In Case of Emergency: Break Glass (Queens Ferry), three novellas by poet and fiction writer Sarah Van Arsdale, goes "from the far-flung to the far gone" to answer questions about identity and relationships.

The GJS II (Quote Editions) of the title of Lambda Literary Award winner Shawn Stewart Ruff's third novel is Griffin Jewells Saunders II, the man at the center of this Clinton-era thriller promising "tabloid intrigue, high-fashion passion and murder."

Award-winning gay writer Paul Russell's second novel, Boys of Life (Cleis Press), about "country boy" Tony's journey from Kentucky to New York to an "inside wet cell," has been reissued for readers who might have missed it the first time around.

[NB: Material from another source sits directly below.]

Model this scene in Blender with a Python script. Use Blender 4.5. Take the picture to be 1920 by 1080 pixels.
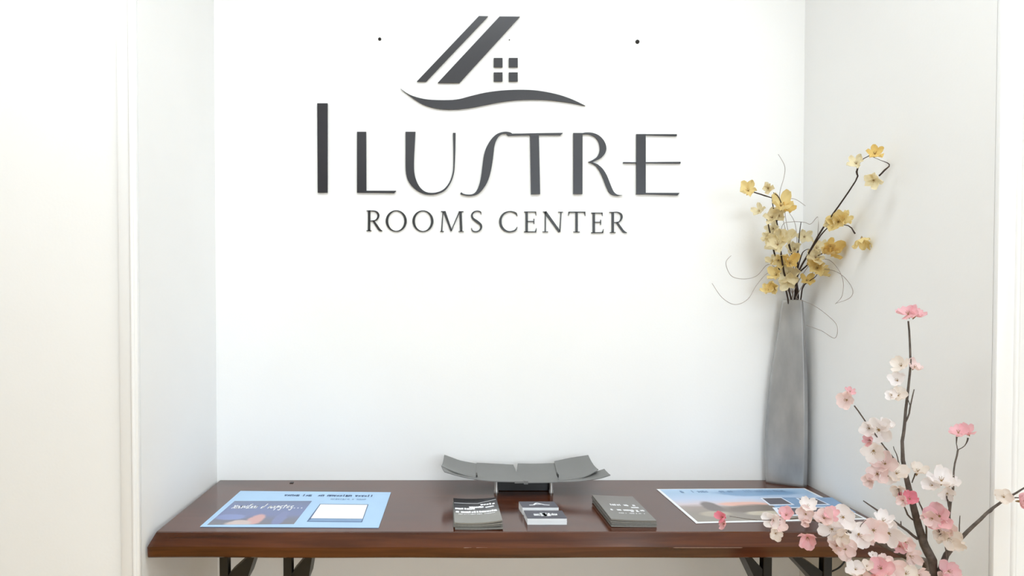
import bpy, bmesh, math, random
from mathutils import Vector, Matrix
from mathutils.geometry import tessellate_polygon

for o in list(bpy.data.objects):
    bpy.data.objects.remove(o, do_unlink=True)
S = bpy.context.scene
C = S.collection
random.seed(11)

# ------------------------------------------------------------------ camera
F = 1275.0                      # focal length in pixels of a 1920 px wide frame
PX, PY = 850.0, 591.6           # principal point (the photo is a crop)
PITCH = math.radians(1.15)
D = 1.95                        # distance from the camera to the niche's back wall
TT = 0.80                       # height of the table top
ct, st = math.cos(PITCH), math.sin(PITCH)


def ray(px, py):
    a = (px - PX) / F
    u = -(py - PY) / F
    return Vector((a, ct + u * st, -st + u * ct))


_r = ray(412, 900)
ZC = TT - _r.z * D / _r.y       # the table's back edge meets the wall at row 900
CAM = Vector((0, -D, ZC))


def P(px, py, d):
    """point on the vertical plane d metres in front of the camera"""
    r = ray(px, py)
    return CAM + r * (d / r.y)


def T(px, py, z=TT):
    """point on a level plane, by default the table top"""
    r = ray(px, py)
    return CAM + r * ((z - ZC) / r.z)


cam_d = bpy.data.cameras.new('camera')
cam_d.sensor_width = 36.0
cam_d.lens = 36.0 * F / 1920.0
cam_d.shift_x = (960 - PX) / 1920.0
cam_d.shift_y = (PY - 540) / 1920.0
cam_d.clip_start = 0.05
cam = bpy.data.objects.new('camera', cam_d)
cam.location = CAM
cam.rotation_euler = (math.pi / 2 - PITCH, 0, 0)
C.objects.link(cam)
S.camera = cam

# ------------------------------------------------------------------ world and light
w = bpy.data.worlds.new('daylight')
S.world = w
w.use_nodes = True
bg = w.node_tree.nodes['Background']
bg.inputs['Color'].default_value = (0.82, 0.92, 1.0, 1)
bg.inputs['Strength'].default_value = 4.0


def area(name, loc, size, size_y, power, color, target):
    l = bpy.data.lights.new(name, 'AREA')
    l.shape = 'RECTANGLE'
    l.size, l.size_y = size, size_y
    l.energy = power
    l.color = color
    o = bpy.data.objects.new(name, l)
    o.location = loc
    o.rotation_euler = (Vector(target) - Vector(loc)).to_track_quat('-Z', 'Y').to_euler()
    C.objects.link(o)
    return o


area('ceiling_panel_light', (0.0, -1.12, 2.66), 2.6, 0.6, 21, (0.885, 0.96, 1.0), (0.0, -1.12, 0))
area('room_panel_light', (0.2, -3.3, 2.66), 2.4, 0.8, 26, (0.885, 0.96, 1.0), (0.1, -3.0, 0))

S.view_settings.view_transform = 'Standard'
S.view_settings.look = 'None'
S.view_settings.gamma = 1.0
S.view_settings.use_curve_mapping = False
S.view_settings.exposure = 0.5

# ------------------------------------------------------------------ materials
MATS = {}


def lin(c):
    c = c / 255.0
    return c / 12.92 if c <= 0.04045 else ((c + 0.055) / 1.055) ** 2.4


def rgb(r, g, b):
    return (lin(r), lin(g), lin(b), 1)


def mat(name, col, rough=0.6, metal=0.0, vary=0.06, scale=30.0, bump=0.0, bscale=None, spec=0.5,
        coat=0.0, trans=0.0):
    if name in MATS:
        return MATS[name]
    m = bpy.data.materials.new(name)
    m.use_nodes = True
    n, L = m.node_tree.nodes, m.node_tree.links
    b = n['Principled BSDF']
    tc = n.new('ShaderNodeTexCoord')
    nz = n.new('ShaderNodeTexNoise')
    nz.inputs['Scale'].default_value = scale
    nz.inputs['Detail'].default_value = 4
    L.new(tc.outputs['Object'], nz.inputs['Vector'])
    r = n.new('ShaderNodeValToRGB')
    r.color_ramp.elements[0].position = 0.3
    r.color_ramp.elements[1].position = 0.7
    r.color_ramp.elements[0].color = tuple(c * (1 - vary) for c in col[:3]) + (1,)
    r.color_ramp.elements[1].color = tuple(min(1, c * (1 + vary)) for c in col[:3]) + (1,)
    L.new(nz.outputs['Fac'], r.inputs['Fac'])
    L.new(r.outputs['Color'], b.inputs['Base Color'])
    b.inputs['Roughness'].default_value = rough
    b.inputs['Metallic'].default_value = metal
    b.inputs['Specular IOR Level'].default_value = spec
    b.inputs['Coat Weight'].default_value = coat
    b.inputs['Coat Roughness'].default_value = 0.06
    if bump:
        n2 = n.new('ShaderNodeTexNoise')
        n2.inputs['Scale'].default_value = bscale or scale * 3
        n2.inputs['Detail'].default_value = 3
        L.new(tc.outputs['Object'], n2.inputs['Vector'])
        bm_ = n.new('ShaderNodeBump')
        bm_.inputs['Strength'].default_value = bump
        bm_.inputs['Distance'].default_value = 0.002
        L.new(n2.outputs['Fac'], bm_.inputs['Height'])
        L.new(bm_.outputs['Normal'], b.inputs['Normal'])
    if trans:
        t = n.new('ShaderNodeBsdfTranslucent')
        L.new(r.outputs['Color'], t.inputs['Color'])
        mx = n.new('ShaderNodeMixShader')
        mx.inputs['Fac'].default_value = trans
        L.new(b.outputs[0], mx.inputs[1])
        L.new(t.outputs[0], mx.inputs[2])
        L.new(mx.outputs[0], n['Material Output'].inputs['Surface'])
    MATS[name] = m
    return m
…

In Without Annette (Scholastic Press), writer Jane B. Mason's Y/A debut, girlfriends Josie and Annette attend Brookwood, an esteemed boarding school far from home, where they must face a series of unexpected challenges that threatens everything, not least of which is their relationship.

A combined work of mystery fiction and semi-autobiographical memoir, Grant Spradling's David Goes Home (Hamaca Press), subtitled Growing Up Gay In the Dust Bowl, follows the title character's "nightmarish search for the murderer of his hometown sheriff" and what he learns about the residents of his Oklahoma birthplace.

Set in a time before there were openly gay jazz artists such as Patricia Barber, Gary Burton, Andy Bey, Terri Lyne Carrington or Lea DeLaria, The Jazz Palace (Anchor) by Mary Morris, now in paperback, takes readers back to 1920s Chicago, where two musicians, Jewish Benny and African-American Napoleon, "navigate the highs and lows of the Jazz Age."

As more and more queer folks choose to be parents, childbirth becomes an increasingly common event, and Eleven Hours (Tin House) by Pamela Erens depicts the process through the eyes of two women, in-labor Lore and pregnant nurse Franckline.